If we look at Jesus in Luke 9, we see him do three things with his disciples that you don’t see often in the modern day.
 

1. He fishes for people

He finds out if they are a “goer” or not (more on that here). A goer is a person willing to go all-in for the kingdom. A person willing to be trained (if his disciples took at least three years, maybe that’s a good starting place).

In Luke 9:57-62 you can see Jesus vetting three would-be disciples to see if they are goers. They have other priorities, so Jesus moves on.

2. He models behavior

He prays for miracles and they happen – healing them, feeding the 5,000, casting out demons, and meeting God on a mountain (all in Luke 9).

He also prays in private and challenges them. Jesus teaches his disciples on the hoof, exposing them to conflict and putting them in harm’s way so they can learn from his example.

3. He activates them 

Jesus sends them out as his representatives. Luke 9:1-6 (more here and here and here). He says “Take nothing for the journey—no staff, no bag, no bread, no money, no extra shirtIf people do not welcome you, leave their town and shake the dust off your feet… So they set out and went from village to village, proclaiming the good news and healing people everywhere.”

*     *     *     *

Have you seen these three things done in churches you’ve been a part of? If so, you are fortunate. In many churches, there is no opportunity to watch leaders set an example in real life and we don’t ever get activated.

Compared to our current model of discipleship, Jesus’ way looks radical. He summarizes his way in Luke 9:23-27

“Anyone who intends to come with me has to let me lead. You’re not in the driver’s seat—I am. Don’t run from suffering; embrace it. Follow me and I’ll show you how. Self-help is no help at all. Self-sacrifice is the way, my way, to finding yourself, your true self.

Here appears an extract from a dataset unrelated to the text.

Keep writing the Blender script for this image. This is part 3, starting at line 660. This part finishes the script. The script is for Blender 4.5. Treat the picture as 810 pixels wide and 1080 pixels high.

What good would it do to get everything you want and lose you, the real you?”

Are you a disciple of Jesus? A disciple is one who does what he did – an all-in goer. And every goer deserves his or her own Matthew 10 experience.”

“That’s not practical,” you may say. “People have too many options these days.” And it’s true, most people may not be interested or just not prepared to commit. So let’s do what Jesus did and focus on the goers.

Maybe you didn’t get this growing up. But don’t your children deserve better? Don’t they deserve to be discipled following the Matthew 10 example?

Do we want our kids to follow Christ? The Luke 9/Matthew 10 experience is just the beginning of a three-year journey he wants to give them. 

It won’t be easy, but it’s the narrow path that Jesus gave us. And those of us who would give such an experience to our children and to their friends need to probably go on one ourselves so that we can give young people something to imitate.

If you’ve never been on one, why not ask God what that might look like?